Perhaps a “driving while texting” or “driving with non-hands-free cell phone” statute could be reasonable. But a general “distracted driving” charge would be impossible to implement and enforce fairly. John is worried about life in general, and realizes that he’s probably too distracted to drive. But now he can’t drive to work, taking the bus would probably make him late, and paying cab fare is expensive. So he worries more. Now he’s even more distracted. He tries to spend a few minutes to calm down, but it’s difficult because he’s still worried about getting to work late, so he still can’t drive. He calls a psychiatrist, who tells him to come in for a session. But John can’t drive (too distracted), and the bus doesn’t go there!

I agree that those things are dangerous, and that they have caused some really awful accidents resulting in death that were entirely preventable. The trouble is that most of the laws that have been enacted are both ineffective and stupid.

I would argue that since laws already exist for things like “driving without due care and attention” (the exact wording of an Ontario law, and quite a serious charge, too) that distracted driving is already covered in many jurisdictions without introducing new laws that address the wrong problem and whose sole purpose is ease of enforcement. Charges under “due care and attention” are regularly laid and convictions secured based on the evidence, like erratic driving or the fact of actually being in an accident, or some other observed evidence – reading or women putting on their makeup while driving being some examples.

I notice that here, at least, the whole hoopla over cell phones started when texting became common, and it was observed that idiots were texting while driving. So new laws were passed assessing draconian penalties for even touching a cell phone while driving, making it illegal to talk on one while driving even though that has absolutely nothing to do with texting, and even though the mere act of holding a phone to your ear is much less a distraction than the conversation itself, and even though the idiotic law still allows cell phone conversation provided it is hands-free. And even though police and other emergency workers are exempted and are allowed to indulge in this allegedly “dangerous” practice as much as they like, while driving at high speed.

There was a case here recently that was so ridiculous that it made the news: a woman was charged under the specific cell phone provision of the new distracted driving law and hit with a steep fine and demerit points. Her offense? While stopped at a red light, she picked up the cell phone that had fallen on the floor and threw it on the passenger seat. A zealous police officer saw the phone in her hand and that was it. Meanwhile, I’m sure at that very instant dozens of drivers were yelling and arguing with their children, wives, in-laws, and co-workers, some of them possibly so worked up about some issue that they couldn’t even see straight, but they were not actually holding a phone to their ear, so according to this stupid law they were goody two-shoes model citizens.
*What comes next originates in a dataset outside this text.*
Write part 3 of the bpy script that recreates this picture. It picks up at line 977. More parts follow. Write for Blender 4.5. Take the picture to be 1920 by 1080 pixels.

We have enough people in jail. Treating distracted driving like DUIs will only increase that number. A year in prison for the third time being caught looking at your cellphone, no matter how much I don’t like it, is preposterous.

Also, a drunk driver never regains his wits, whereas a person looking at his cellphone does immediately upon looking back at the road. They are far from the same and are not deserving of similar punishment.

using a cell phone while driving intoxicated.

Drunks are easily distracted and most of them talk too much anyway.